The U.S. Supreme Court last week upheld the Federal Communications Commission’s wrongheaded decision to allow more media consolidation.

This comes amid a crisis in local journalism, an epidemic of misinformation and growing division undermining America’s democracy. Media consolidation and the resulting disinvestment in local news are worsening these problems.

The FCC, as reconfigured by President Joe Biden, should revisit the issue and restore limits on cross-ownership of media outlets.

Specifically, the agency should restore rules preventing media companies from owning both a newspaper and radio or TV stations in a single market, and limiting the number of radio and TV stations a company can own in one market.

These rules, adopted in the 1970s, are needed to preserve the diversity of local media and prevent further consolidation.

They were whittled away starting in the 1980s and finally discarded by the FCC in 2017, prompting a federal lawsuit by Prometheus Radio Project, a Philadelphia-based advocacy group.

An appeals court upheld the FCC’s decision but found it didn’t adequately consider the effect on minority and female ownership of media outlets.
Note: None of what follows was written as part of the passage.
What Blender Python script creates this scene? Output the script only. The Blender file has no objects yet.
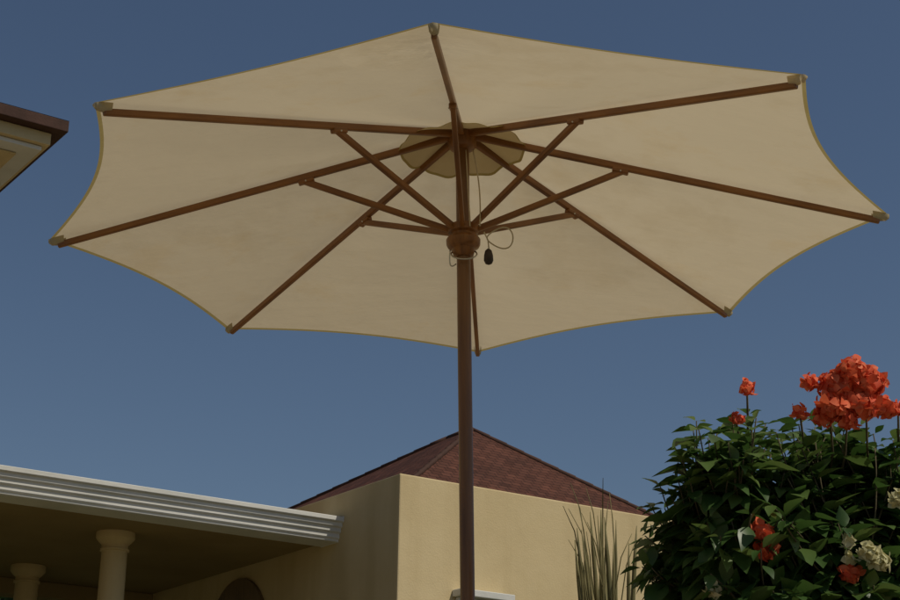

On April 1, the Supreme Court unanimously upheld the FCC decision and accepted its ownership-diversity analysis. Justices decided that even if the FCC’s diversity data wasn’t great, its decision wasn’t capricious and the commission still had authority to change the rules.

“In assessing the effects of the rule changes on minority and female ownership, the FCC did not have perfect empirical or statistical data,” the court wrote. “But that is not unusual in day-to-day agency decision making within the executive branch.”

Ugh.

Also disheartening was the FCC argument, restated in the ruling, that the rise of cable and internet outlets meant these ownership rules “no longer served the agency’s public interest goals of fostering competition, localism and viewpoint diversity.”

Actually consolidation has resulted in less local news to inform voters, as shown by researchers at Stanford University and others, and reduced the diversity of media viewpoints.

The proliferation of websites and cable channels is not increasing reporting. Total investment in journalism declined, with newsroom employment across all media types and information services falling 23% from 2008 to 2019.

It’s worse among newspapers, the source of most original reporting, where newsroom jobs fell by half over that period. That occurred as waves of consolidation left 25 companies controlling around two-thirds of daily papers in the U.S.

As trustworthy local news outlets fade, Americans turn to social-media sites riddled with falsehoods and cable channels stoking division and doing little to inform voters of local issues.

The silver lining is that the Supreme Court ruling affirmed the FCC has authority to help make things right.

“The way I read it, that means the FCC has broad discretion to enact substantive, meaningful ownership rules,” said Michael Copps, a former FCC member now advocating for diversity in media ownership.

This should be a priority for President Biden’s choice to fill an open seat on the commission and selection of its permanent chair. Biden’s interim FCC chair, Jessica Rosenworcel, is a strong proponent of media diversity, competition and localism.

Much has changed since the FCC embraced media consolidation in 2017.

The Prometheus decision, and the local news and misinformation crises, should prompt a new assessment of market conditions, public interest in a diverse media ecosystem and restoration of cross-ownership rules.